Safety First and Last: Distracted driving is impaired driving

Jeff Thorne
March 22, 2017
By Jeff Thorne
Would you get into a vehicle with an impaired driver? I mean seriously impaired, fumbling for the keys, slurred speech, can barely walk kind of impaired. Would you place your children in that car? Of course you wouldn’t. Would that decision change if the driver only had a few drinks? Hopefully not, because we all know that driving under the influence is against the law and we all know there are penalties – in some cases severe, life-altering penalties.

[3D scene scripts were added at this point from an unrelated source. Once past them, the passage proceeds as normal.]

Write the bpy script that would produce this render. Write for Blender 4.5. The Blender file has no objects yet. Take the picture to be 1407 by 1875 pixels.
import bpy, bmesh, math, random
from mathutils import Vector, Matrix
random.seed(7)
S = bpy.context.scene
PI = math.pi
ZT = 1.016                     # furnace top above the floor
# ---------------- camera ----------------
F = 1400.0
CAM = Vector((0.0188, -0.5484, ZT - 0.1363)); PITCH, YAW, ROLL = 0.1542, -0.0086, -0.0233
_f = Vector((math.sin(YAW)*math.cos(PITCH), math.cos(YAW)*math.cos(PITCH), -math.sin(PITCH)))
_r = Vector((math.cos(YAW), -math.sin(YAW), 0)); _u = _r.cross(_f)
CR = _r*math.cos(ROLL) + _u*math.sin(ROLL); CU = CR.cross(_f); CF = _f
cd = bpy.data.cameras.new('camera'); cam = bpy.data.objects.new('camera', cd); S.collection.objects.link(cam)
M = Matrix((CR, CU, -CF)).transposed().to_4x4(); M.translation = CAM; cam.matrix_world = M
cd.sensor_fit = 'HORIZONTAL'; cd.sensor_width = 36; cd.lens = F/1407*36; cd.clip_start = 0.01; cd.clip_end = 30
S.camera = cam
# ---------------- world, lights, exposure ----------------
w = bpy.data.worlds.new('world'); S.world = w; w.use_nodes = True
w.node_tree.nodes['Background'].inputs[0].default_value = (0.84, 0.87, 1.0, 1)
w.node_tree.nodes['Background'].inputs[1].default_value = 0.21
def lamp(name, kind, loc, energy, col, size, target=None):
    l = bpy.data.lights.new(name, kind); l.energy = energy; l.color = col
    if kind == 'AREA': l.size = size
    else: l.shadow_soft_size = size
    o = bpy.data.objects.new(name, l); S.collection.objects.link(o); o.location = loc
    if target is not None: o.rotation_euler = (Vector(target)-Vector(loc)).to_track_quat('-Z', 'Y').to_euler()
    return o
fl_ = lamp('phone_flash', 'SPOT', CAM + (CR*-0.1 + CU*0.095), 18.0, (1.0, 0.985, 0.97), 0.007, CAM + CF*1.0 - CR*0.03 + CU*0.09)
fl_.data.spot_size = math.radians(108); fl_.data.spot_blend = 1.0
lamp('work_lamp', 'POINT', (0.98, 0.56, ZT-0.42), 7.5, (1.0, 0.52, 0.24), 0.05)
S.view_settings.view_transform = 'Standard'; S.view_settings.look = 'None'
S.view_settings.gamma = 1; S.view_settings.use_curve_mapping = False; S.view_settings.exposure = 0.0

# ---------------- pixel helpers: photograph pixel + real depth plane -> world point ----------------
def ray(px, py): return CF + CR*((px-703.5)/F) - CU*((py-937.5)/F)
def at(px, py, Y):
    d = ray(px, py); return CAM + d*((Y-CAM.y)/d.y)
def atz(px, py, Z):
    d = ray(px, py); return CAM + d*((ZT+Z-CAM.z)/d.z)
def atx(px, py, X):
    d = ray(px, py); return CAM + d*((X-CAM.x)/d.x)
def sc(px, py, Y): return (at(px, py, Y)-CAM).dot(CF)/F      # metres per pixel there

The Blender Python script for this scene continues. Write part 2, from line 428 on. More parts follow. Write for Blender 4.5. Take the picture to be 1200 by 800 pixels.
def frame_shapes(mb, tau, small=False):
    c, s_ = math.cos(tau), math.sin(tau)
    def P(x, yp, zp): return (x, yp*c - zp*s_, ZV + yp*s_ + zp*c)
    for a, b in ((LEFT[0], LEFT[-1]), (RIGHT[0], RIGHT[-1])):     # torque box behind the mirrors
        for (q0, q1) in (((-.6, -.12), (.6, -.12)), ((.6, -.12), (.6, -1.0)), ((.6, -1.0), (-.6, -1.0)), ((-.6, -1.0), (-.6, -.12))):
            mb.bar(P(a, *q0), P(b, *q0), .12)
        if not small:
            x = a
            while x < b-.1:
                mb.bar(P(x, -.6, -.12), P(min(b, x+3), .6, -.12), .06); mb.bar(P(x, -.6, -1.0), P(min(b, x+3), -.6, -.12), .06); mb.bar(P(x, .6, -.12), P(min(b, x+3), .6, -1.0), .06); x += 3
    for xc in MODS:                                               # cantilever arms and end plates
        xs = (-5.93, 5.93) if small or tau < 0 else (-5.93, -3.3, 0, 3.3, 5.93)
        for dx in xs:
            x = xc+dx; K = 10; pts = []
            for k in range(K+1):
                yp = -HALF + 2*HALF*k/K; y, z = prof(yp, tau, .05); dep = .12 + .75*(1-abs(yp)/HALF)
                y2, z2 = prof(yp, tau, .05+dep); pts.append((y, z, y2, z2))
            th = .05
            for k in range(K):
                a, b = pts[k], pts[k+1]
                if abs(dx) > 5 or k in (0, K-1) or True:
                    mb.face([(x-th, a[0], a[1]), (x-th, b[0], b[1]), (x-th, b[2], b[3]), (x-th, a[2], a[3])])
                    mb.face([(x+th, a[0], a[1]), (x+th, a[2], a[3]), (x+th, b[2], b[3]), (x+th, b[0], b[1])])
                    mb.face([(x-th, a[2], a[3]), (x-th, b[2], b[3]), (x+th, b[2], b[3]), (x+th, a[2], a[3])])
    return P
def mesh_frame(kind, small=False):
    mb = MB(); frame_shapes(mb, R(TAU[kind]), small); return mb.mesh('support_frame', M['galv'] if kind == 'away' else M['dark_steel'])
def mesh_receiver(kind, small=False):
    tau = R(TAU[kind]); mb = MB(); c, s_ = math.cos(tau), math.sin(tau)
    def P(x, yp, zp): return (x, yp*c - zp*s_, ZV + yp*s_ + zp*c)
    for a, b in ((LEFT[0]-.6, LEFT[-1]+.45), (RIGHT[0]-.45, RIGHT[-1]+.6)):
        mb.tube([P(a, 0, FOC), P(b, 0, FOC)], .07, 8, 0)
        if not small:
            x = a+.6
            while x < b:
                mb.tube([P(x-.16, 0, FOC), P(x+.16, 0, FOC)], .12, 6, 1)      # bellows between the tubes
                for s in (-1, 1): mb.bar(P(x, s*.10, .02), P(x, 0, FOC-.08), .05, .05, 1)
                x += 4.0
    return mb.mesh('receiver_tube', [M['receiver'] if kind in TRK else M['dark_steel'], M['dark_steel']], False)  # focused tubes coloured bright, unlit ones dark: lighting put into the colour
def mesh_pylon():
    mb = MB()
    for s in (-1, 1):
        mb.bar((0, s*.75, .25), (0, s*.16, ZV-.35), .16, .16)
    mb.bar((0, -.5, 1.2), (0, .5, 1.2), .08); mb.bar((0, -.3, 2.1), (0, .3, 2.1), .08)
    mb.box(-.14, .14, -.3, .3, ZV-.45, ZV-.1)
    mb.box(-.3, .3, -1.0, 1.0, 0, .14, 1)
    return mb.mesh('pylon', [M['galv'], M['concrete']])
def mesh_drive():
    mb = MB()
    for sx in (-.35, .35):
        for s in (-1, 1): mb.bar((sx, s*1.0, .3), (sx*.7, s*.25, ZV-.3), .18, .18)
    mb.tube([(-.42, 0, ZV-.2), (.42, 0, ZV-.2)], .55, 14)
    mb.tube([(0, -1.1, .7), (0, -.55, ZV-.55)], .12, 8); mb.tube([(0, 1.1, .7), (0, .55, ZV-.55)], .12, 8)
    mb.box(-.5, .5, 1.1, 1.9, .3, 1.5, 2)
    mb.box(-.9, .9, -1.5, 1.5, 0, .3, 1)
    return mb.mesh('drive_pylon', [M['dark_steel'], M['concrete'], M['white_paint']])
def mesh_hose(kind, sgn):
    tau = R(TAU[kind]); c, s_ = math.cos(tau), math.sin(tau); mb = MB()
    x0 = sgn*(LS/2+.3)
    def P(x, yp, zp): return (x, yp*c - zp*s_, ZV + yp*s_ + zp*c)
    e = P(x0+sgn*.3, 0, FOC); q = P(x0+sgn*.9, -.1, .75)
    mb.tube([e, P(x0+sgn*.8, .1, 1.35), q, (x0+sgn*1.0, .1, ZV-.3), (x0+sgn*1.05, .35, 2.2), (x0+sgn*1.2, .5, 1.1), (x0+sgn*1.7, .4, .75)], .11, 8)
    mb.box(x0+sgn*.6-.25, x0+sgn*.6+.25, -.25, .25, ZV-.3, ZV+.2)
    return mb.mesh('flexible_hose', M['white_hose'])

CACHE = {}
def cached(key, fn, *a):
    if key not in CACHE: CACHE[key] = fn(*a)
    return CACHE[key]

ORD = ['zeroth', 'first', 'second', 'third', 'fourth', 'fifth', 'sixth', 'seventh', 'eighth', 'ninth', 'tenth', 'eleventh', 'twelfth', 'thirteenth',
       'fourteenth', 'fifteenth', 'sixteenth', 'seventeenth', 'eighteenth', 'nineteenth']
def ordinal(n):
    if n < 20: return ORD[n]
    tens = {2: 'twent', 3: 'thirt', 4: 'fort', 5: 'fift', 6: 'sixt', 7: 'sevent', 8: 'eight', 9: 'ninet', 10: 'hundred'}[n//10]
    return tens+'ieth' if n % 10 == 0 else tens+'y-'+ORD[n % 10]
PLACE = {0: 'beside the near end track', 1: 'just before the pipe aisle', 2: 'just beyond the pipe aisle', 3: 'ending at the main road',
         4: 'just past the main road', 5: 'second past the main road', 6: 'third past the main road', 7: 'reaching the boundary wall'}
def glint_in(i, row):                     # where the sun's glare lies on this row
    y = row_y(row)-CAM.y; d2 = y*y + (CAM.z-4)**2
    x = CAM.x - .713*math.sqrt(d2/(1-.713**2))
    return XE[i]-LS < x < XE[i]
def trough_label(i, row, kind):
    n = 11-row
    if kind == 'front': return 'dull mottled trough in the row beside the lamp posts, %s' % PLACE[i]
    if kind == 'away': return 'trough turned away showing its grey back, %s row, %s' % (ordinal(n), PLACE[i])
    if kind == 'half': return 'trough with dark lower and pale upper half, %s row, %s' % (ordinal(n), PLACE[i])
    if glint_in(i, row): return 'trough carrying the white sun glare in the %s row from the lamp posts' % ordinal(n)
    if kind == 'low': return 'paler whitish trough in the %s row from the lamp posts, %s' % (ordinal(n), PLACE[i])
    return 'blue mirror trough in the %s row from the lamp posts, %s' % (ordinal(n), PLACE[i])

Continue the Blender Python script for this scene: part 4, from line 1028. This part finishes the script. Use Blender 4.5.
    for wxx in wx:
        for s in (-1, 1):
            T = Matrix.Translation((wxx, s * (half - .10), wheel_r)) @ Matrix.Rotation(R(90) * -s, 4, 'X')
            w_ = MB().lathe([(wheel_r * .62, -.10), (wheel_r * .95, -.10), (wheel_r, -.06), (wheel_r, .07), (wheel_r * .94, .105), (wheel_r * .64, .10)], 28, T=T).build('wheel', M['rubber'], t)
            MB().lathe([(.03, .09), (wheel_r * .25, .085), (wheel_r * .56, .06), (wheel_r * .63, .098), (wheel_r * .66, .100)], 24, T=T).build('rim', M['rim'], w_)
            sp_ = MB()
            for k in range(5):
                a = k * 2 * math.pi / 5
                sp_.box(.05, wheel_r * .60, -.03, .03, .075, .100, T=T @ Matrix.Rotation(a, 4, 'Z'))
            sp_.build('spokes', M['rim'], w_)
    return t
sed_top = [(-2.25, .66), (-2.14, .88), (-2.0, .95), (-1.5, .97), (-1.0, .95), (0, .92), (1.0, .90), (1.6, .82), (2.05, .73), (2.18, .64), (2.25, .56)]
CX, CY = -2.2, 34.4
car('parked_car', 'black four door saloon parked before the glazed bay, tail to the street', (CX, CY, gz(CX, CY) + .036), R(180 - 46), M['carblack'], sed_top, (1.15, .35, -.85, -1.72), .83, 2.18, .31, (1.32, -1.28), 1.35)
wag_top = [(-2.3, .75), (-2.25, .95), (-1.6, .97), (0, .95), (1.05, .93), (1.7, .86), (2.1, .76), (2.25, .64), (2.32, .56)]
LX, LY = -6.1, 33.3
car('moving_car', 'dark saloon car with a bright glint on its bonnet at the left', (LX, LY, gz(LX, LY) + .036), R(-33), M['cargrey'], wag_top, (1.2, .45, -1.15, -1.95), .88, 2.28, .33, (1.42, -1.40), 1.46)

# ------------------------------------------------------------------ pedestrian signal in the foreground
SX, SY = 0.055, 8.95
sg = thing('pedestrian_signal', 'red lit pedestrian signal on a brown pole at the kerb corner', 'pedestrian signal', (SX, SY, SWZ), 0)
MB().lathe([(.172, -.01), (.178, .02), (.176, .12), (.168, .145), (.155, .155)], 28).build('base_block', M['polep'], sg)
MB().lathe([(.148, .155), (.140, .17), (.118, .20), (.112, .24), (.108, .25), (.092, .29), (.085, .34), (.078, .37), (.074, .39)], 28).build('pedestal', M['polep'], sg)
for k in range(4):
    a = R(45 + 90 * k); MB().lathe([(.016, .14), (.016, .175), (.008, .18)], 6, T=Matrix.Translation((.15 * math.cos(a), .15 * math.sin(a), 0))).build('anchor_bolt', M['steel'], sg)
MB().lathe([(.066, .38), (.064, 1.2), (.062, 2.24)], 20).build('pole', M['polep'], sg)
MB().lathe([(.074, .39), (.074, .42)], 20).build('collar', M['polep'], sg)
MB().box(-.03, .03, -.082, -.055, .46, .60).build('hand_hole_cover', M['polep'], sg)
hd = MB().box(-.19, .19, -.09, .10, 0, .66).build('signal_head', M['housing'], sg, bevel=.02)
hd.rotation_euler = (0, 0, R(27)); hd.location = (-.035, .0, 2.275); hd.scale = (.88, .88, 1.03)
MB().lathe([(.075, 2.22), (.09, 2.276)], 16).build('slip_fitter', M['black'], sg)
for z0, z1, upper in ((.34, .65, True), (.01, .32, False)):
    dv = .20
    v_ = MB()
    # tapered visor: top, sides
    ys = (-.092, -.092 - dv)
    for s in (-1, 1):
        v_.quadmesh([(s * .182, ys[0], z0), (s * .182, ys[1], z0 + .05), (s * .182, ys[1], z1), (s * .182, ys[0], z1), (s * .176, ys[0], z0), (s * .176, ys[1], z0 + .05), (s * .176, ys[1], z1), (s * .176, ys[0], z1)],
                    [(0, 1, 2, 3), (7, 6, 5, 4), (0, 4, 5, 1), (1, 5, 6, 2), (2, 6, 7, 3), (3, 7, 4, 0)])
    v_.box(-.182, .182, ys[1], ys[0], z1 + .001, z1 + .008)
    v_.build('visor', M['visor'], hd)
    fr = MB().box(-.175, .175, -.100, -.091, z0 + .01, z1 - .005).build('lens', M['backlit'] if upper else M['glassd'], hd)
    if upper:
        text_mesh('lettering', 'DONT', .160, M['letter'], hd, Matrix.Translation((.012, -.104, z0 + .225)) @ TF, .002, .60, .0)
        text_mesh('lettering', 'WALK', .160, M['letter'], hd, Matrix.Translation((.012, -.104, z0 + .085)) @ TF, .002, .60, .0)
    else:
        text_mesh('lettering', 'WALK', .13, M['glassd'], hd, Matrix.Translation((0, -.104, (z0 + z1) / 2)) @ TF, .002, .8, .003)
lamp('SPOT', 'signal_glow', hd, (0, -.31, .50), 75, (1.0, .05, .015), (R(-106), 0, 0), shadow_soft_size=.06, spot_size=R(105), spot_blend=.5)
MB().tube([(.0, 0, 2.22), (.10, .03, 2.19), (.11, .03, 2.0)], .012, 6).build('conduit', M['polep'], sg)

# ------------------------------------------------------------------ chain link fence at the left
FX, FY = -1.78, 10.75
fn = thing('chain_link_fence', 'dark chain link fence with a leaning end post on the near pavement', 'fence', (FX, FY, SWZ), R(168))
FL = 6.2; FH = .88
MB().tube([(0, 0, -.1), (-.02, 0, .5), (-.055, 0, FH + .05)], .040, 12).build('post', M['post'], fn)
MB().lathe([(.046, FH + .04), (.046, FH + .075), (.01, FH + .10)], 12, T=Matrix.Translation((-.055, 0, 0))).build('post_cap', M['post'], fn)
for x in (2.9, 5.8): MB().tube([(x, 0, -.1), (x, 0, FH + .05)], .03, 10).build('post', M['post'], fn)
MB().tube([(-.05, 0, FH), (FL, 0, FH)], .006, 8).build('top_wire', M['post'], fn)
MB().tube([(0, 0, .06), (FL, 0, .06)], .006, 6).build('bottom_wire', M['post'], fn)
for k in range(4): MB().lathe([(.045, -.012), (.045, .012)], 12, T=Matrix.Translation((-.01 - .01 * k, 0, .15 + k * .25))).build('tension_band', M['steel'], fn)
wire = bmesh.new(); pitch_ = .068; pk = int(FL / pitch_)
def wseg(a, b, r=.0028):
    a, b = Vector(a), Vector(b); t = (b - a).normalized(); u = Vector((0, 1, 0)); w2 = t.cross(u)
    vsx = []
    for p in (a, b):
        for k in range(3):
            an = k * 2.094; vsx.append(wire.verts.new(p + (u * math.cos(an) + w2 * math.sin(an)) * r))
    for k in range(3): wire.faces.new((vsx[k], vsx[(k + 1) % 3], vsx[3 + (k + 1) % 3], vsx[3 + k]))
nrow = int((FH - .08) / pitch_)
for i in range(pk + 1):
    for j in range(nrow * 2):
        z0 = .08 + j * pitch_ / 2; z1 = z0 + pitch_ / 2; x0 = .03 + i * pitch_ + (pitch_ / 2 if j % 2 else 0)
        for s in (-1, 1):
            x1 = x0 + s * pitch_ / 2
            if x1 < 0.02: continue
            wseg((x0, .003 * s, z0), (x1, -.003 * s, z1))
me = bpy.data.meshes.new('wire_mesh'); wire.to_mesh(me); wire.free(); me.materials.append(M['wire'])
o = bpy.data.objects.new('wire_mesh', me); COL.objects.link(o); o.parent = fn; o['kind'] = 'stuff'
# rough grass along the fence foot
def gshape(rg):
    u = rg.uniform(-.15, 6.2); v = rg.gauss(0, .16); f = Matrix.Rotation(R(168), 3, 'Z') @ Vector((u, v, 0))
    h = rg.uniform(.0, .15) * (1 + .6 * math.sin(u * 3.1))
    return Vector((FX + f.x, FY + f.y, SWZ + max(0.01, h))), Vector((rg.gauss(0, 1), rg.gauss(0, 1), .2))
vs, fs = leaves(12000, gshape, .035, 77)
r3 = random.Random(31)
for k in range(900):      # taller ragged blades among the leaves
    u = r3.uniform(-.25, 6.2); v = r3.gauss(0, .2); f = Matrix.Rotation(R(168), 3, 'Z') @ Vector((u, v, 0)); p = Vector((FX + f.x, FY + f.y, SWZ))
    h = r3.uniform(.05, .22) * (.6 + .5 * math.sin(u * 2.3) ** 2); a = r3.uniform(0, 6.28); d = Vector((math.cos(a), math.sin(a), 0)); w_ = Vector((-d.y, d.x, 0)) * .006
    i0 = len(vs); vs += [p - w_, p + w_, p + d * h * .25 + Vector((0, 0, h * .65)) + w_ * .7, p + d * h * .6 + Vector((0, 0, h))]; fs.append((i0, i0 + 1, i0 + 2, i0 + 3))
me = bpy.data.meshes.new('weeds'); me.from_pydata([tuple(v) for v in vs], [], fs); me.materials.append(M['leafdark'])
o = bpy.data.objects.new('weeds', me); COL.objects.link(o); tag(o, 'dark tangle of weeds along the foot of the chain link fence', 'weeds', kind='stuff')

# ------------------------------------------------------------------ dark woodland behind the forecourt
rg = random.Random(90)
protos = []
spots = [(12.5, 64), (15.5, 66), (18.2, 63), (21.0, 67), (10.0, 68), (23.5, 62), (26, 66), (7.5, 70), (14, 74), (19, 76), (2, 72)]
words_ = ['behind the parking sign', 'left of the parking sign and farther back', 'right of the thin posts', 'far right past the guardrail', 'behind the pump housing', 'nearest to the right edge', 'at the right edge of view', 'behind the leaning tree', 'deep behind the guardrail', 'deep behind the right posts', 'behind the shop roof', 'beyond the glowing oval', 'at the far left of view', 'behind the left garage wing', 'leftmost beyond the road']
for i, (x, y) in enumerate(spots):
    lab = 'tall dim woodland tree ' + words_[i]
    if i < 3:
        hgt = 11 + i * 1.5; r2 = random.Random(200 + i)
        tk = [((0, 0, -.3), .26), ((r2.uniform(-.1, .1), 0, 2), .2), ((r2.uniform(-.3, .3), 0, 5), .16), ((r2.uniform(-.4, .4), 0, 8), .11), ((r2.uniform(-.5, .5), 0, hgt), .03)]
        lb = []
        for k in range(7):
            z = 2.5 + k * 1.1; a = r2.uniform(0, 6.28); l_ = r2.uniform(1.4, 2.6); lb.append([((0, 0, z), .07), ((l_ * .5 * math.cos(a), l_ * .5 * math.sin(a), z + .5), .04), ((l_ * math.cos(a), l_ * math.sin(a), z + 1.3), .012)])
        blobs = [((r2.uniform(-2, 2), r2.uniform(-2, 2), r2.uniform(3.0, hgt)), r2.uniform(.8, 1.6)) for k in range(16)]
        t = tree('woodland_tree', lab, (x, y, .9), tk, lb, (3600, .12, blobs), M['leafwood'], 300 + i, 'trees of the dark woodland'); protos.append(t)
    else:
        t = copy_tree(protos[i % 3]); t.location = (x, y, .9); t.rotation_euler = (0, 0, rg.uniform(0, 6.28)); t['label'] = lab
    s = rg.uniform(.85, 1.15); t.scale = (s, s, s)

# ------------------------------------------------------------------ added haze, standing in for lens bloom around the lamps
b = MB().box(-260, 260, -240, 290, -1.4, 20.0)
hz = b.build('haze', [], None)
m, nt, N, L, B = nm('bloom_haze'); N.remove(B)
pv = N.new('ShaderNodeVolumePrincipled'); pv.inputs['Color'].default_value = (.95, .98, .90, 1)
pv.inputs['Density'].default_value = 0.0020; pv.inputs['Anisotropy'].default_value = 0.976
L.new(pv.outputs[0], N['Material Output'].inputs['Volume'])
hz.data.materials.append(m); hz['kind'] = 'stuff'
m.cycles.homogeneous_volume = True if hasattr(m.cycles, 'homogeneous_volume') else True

I hate to be the bearer of bad news folks, but distracted driving is just as bad. I’m sure we all know distracted driving is against the law, yet despite this awareness distracted driving is slowly replacing driving under the influence as the number one cause of fatalities in Canada.

If you drive while distracted, which is essentially performing any activity that diverts your attention away from the primary task of driving (texting, using a smartphone or other handheld device, eating, reading a map), then you should know the following facts:
  • You are 23 times more likely to be involved in a collision if you text while driving, and four times more likely if you talk on a cellphone (handheld or hands free) while driving
  • Checking a text for five seconds at 90 kilometres per hour means you’ve travelled the length of a football field blindfolded
  • Drivers using phones look at but fail to see up to 50 per cent of the information in the driving environment
  • Distraction was a factor in nearly six out of 10 moderate to severe teen crashes in 2015
  • The economic and social consequence of road crashes in Canada is estimated to be $25 billion per year, including direct and indirect costs and pain and suffering
Distracted driving impairs cognitive judgement, leads to poor decision-making that can result in injuring or killing yourself, passengers, and/or other people.

When it comes to legislation, the following provinces have set penalties for distracted driving:
  • B.C.: $543 first offence, $888 second offence, four demerit points
  • Alberta: $287, three demerit points
  • Saskatchewan: $280, four demerit points
  • Manitoba: $200, five demerit points
  • Ontario: $490 - $1000, three demerit points
  • Quebec: $80 - $100, four demerit points
  • New Brunswick: $172.50, three demerit points
  • Nova Scotia: $233.95 first offence; $348.95 second offence; $578,95 subsequent offences, four demerit points
  • Newfoundland: $100 - $400, four demerit points
  • Yukon: $250, three demerit points
  • N.W.T.: $322 - $644, three demerit points
Penalties alone may not be enough of a deterrent. For example, in Ontario, distracted driving has led the fatal crash category three years in a row. In 2015 there were 69 distracted driving fatalities, compared to 61 speed fatalities, 51 seat belt, and 45 impaired fatalities.

In Alberta, between April of 2014 and March of 2015, there were 27,417 distracted driving convictions. Using a hand held device accounted for 87.8 per cent of all convictions (24,075).

There are simple things that we can all do to stay safe on the road. Plan your route and plug in your destination prior to leaving. Make sure your GPS is set to call out the directions, and make sure the volume is high enough prior to departing.  

Set your playlist or choose the tunes you want to cruise to prior to departing, and make sure that the volume isn’t so loud that you can’t hear the siren of emergency vehicles.

I can’t believe I’m writing this, but complete your personal grooming at home. Applying makeup, eyeliner, lipstick, shaving, brushing teeth, (all of which I have witnessed) can be done at home.

Avoid eating and drinking while in transit. If you need to take a drink, wait until a red light.

And finally, put your phone away, keep it out of sight and out of reach. I know it’s tempting, I know you’re popular, but responding to a text the second it comes in, isn’t that important. Set an example, especially if you have kids in the back seat, it can wait.